◆ INFORMATION PROVIDED:

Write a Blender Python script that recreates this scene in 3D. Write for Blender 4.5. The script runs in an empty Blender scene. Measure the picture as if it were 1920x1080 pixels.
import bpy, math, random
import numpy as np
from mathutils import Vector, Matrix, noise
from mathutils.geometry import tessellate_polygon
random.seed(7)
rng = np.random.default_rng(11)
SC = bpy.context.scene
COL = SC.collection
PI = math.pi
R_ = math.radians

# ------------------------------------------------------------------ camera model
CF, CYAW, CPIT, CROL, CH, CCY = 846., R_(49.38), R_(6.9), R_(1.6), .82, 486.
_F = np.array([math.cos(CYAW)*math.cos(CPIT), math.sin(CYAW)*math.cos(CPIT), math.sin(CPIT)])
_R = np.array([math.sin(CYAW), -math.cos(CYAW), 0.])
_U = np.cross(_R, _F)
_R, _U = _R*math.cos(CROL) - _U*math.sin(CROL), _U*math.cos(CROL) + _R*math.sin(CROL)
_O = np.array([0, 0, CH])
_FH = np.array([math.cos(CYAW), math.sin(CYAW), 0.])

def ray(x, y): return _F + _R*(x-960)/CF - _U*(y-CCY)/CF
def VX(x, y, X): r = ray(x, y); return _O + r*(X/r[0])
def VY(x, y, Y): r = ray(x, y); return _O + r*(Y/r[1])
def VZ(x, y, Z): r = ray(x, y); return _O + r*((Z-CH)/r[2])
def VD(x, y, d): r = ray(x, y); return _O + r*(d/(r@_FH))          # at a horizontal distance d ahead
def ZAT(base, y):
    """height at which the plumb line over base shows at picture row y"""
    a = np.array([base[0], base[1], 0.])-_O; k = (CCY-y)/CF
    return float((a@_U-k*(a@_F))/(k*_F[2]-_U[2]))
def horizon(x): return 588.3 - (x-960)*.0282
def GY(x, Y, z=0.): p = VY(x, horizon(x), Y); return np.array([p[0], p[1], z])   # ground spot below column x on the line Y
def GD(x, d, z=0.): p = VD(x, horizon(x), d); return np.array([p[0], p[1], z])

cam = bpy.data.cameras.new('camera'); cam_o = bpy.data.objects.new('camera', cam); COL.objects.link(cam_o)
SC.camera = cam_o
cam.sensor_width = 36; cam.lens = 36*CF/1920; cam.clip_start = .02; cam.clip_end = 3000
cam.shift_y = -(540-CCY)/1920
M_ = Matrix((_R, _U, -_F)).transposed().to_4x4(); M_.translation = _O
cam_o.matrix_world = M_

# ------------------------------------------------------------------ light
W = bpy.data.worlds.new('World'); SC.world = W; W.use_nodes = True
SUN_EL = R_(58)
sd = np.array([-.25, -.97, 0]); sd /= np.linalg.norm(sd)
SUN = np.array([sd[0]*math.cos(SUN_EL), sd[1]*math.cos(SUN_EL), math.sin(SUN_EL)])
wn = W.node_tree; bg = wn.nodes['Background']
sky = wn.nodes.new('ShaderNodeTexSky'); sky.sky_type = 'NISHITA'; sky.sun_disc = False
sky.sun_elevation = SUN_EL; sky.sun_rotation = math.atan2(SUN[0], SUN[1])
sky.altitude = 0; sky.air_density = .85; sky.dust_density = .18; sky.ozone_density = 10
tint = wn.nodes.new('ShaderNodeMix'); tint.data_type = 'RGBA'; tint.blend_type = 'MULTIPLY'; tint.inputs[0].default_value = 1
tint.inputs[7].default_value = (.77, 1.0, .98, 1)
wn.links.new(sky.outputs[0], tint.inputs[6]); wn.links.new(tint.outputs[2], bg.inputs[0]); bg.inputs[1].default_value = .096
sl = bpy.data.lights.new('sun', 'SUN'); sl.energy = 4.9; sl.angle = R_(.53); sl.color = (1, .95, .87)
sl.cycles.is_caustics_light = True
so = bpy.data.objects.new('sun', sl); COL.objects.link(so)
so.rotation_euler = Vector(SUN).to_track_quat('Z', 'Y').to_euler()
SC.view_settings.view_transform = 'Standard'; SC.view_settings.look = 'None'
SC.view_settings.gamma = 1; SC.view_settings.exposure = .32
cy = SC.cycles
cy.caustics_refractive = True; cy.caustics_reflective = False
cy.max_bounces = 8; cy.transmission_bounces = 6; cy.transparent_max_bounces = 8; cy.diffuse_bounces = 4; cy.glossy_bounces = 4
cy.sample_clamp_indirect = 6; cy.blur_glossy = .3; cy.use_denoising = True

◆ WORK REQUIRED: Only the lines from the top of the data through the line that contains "R_ = math.radians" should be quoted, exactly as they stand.

◆ RESPONSE TO THIS TASK:
Write a Blender Python script that recreates this scene in 3D. Write for Blender 4.5. The script runs in an empty Blender scene. Measure the picture as if it were 1920x1080 pixels.
import bpy, math, random
import numpy as np
from mathutils import Vector, Matrix, noise
from mathutils.geometry import tessellate_polygon
random.seed(7)
rng = np.random.default_rng(11)
SC = bpy.context.scene
COL = SC.collection
PI = math.pi
R_ = math.radians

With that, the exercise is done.